Rescue personnel carry the body of a bomb blast victim in Algiers.

At least 47 people have been killed after two explosions rocked the Algerian capital on Tuesday, and there are fears the eventual death toll could reach 60.

One blast occured near the Supreme Court in the Ben Aknoun district. An explosion in an area housing UN offices happened around 10 minutes later, according to local radio reports.

The UN Refugee Agency confirmed that its building in the Hydra district of the city had been hit, with some staff injured. Ron Redmond, chief spokesman for the UN High Commissioner for Refugees, said: "There was some damage to the UNHCR building. There were some injuries among staff."

Several of the casualties in Ben Aknoun were reported to be students riding a school bus. No one has claimed responsibility for the suspected car bomb blasts, at least one of which was detonated by a suicide attacker. Interior Minister Noureddine Yazid Zerhouni said of the second explosion: "It seems that it was carried out by a suicide bomber."

Violence has escalated in Algeria over the last year, with the country seeing a series of bombings against state targets.
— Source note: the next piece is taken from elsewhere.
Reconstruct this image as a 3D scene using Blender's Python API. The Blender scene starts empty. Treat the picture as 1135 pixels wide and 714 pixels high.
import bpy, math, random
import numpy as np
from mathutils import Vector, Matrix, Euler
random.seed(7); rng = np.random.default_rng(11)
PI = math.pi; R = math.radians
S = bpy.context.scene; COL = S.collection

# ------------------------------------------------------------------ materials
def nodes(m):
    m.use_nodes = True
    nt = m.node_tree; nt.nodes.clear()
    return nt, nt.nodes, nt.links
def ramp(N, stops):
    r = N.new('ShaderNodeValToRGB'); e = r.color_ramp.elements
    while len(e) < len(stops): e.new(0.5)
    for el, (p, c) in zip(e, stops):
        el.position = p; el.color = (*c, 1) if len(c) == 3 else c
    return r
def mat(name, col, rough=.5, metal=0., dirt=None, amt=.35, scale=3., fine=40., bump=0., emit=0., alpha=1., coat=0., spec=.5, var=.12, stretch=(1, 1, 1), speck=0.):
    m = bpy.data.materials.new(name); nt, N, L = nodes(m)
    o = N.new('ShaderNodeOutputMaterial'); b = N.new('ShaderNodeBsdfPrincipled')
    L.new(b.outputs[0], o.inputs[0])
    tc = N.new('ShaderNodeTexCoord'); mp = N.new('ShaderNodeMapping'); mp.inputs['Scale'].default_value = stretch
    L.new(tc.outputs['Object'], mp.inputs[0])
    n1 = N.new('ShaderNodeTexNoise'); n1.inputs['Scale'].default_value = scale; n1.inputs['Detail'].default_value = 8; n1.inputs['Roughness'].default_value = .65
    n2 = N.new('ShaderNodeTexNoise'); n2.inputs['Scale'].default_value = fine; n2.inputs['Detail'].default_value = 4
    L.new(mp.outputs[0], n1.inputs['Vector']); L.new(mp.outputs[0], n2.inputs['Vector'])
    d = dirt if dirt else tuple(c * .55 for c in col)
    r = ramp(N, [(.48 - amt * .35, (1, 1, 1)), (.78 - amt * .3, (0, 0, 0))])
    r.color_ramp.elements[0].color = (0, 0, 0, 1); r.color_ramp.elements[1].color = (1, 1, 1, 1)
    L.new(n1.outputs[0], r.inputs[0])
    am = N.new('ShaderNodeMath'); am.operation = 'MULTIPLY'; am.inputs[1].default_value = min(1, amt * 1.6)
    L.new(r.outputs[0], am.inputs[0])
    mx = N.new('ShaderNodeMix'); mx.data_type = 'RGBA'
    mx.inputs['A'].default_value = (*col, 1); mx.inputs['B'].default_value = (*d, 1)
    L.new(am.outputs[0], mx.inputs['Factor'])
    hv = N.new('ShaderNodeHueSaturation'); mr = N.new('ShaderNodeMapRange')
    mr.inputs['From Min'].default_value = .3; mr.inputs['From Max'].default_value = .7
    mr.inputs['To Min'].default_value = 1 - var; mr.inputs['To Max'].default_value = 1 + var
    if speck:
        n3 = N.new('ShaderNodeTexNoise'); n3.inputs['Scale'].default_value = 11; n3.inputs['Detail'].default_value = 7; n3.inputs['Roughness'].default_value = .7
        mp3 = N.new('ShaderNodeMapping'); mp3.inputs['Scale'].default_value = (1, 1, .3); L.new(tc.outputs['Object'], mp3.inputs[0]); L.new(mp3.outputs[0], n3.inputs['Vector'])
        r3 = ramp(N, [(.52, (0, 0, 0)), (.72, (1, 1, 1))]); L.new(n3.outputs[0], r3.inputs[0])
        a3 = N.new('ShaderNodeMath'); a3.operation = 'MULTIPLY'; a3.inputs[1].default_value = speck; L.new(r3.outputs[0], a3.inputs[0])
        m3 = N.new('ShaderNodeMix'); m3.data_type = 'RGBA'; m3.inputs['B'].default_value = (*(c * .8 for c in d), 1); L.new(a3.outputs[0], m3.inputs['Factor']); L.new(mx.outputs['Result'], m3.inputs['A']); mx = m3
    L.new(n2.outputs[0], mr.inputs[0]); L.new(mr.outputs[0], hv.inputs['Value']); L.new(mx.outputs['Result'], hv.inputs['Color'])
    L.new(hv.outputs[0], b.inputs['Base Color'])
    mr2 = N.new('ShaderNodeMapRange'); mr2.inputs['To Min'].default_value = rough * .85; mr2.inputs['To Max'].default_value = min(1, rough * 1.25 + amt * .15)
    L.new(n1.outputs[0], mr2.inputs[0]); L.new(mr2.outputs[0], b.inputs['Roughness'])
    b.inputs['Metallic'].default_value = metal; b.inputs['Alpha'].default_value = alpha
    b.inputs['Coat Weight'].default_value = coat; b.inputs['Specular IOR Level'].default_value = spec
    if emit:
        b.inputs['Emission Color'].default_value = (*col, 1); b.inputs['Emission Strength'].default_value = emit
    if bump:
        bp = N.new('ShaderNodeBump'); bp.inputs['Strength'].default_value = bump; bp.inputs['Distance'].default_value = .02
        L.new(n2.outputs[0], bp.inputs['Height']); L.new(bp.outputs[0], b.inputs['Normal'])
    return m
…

In September, a car bomb killed 37 people at a coast guard barracks in the port of Dellys, east of Algiers. A suicide bomb attack before a scheduled visit by Algerian President Abdelaziz Bouteflika the same month left 20 dead and 107 wounded in Batna, southeast of the capital.

Algeria is recovering from more than a decade of violence that began in 1992 when the then army-backed government scrapped elections which a radical Islamic party was poised to win. Up to 200,000 people have been killed in the violence since then.